NEW YORK (JTA) — Alvin Goldstein, a pioneering pornographer who published Screw magazine and spent decades dodging obscenity convictions, has died.
Goldstein, whose Milky Way production company owned the long-running cable TV show “Midnight Blue,” died Thursday in Brooklyn. He was 77.
After a colorful early career that involved Army service, photojournalism, encyclopedia sales and industrial espionage, Goldstein launched Screw in 1968. The magazine’s primary innovation was its commitment to being “utterly tasteless,” Alan Dershowitz, who defended Goldstein in court, told The New York Times. Screw featured reviews of pornographic movies and brothels, as well as photo shoots of nude models.

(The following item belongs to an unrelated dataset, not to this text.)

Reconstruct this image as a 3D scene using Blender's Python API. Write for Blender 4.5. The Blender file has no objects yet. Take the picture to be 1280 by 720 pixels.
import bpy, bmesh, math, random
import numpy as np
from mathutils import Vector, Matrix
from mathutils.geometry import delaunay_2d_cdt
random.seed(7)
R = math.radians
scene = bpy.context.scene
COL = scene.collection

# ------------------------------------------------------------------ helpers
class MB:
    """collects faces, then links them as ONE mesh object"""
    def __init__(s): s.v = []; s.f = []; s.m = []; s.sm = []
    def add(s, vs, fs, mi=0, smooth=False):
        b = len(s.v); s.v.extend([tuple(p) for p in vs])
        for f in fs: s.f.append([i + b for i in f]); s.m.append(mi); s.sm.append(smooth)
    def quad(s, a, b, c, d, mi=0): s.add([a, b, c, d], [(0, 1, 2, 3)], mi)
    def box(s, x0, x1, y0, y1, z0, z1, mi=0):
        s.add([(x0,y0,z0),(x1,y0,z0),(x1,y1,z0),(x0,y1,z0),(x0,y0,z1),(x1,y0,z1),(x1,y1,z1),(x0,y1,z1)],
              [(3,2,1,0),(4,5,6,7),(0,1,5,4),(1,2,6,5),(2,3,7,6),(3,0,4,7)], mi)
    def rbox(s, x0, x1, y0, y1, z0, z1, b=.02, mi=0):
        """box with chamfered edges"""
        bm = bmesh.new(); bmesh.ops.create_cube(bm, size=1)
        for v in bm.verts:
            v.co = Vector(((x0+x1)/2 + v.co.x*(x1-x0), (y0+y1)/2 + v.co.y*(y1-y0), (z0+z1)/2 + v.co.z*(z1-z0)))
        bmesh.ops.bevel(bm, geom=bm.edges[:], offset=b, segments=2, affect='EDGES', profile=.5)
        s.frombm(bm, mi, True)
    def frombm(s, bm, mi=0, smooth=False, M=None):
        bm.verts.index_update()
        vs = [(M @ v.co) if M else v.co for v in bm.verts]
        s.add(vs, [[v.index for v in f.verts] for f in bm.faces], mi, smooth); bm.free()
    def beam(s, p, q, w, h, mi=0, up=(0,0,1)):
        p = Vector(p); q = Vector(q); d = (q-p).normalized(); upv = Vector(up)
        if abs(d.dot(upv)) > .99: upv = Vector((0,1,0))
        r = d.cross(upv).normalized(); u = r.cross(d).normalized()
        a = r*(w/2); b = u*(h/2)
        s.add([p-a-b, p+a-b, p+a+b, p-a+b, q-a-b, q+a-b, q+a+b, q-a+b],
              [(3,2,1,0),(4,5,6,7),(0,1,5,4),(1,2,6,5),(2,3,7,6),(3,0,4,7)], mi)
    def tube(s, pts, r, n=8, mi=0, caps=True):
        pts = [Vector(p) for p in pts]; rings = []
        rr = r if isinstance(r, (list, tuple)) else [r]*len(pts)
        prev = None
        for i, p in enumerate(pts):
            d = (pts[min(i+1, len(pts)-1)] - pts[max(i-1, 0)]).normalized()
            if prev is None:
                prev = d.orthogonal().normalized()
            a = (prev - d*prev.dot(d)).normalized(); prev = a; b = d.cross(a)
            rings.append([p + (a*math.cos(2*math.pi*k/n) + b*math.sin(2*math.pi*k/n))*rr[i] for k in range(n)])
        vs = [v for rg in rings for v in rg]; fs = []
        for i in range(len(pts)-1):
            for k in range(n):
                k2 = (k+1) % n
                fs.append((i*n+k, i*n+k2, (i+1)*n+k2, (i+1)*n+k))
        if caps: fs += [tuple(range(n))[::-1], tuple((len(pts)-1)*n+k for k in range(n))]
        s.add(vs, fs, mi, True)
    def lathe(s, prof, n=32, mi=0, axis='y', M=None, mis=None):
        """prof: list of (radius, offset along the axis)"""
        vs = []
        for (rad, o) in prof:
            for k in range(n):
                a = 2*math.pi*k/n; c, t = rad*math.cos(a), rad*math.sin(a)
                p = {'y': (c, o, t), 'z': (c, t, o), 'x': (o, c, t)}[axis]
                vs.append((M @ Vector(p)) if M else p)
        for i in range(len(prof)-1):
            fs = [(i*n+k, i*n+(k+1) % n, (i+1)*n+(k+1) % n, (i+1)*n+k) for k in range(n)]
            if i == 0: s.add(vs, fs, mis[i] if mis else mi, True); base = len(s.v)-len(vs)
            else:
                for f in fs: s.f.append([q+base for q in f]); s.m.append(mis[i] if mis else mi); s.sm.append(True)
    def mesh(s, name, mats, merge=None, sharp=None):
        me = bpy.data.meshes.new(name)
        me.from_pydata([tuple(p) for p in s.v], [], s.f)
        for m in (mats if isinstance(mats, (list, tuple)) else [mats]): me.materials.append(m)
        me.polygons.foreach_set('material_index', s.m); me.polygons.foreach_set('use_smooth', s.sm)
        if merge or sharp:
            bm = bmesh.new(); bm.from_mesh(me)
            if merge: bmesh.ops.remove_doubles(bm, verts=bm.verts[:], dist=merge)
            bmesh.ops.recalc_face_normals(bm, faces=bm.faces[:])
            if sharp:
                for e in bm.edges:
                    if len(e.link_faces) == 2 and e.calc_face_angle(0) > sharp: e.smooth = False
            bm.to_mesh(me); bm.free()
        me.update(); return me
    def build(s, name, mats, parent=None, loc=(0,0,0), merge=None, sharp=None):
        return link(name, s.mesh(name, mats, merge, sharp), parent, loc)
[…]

His fights against obscenity charges included a legal battle with the Pillsbury company for depicting its Doughboy in a compromising position.
Over the decades, however, Goldstein found himself facing overwhelming competition as hardcore pornography became more mainstream, video and Internet pornography became ubiquitous, and free publications offered the same advertisements for services that had been Screw’s primary source of revenue. In 2003, a bankrupt Goldstein wound up in a homeless shelter and struggled to keep minimum-wage jobs in New York.
Married five times, Goldstein found himself estranged from his ex-wives and his son, Jordan. He spent his last years in a nursing home in Cobble Hill, Brooklyn. He was a Brooklyn native.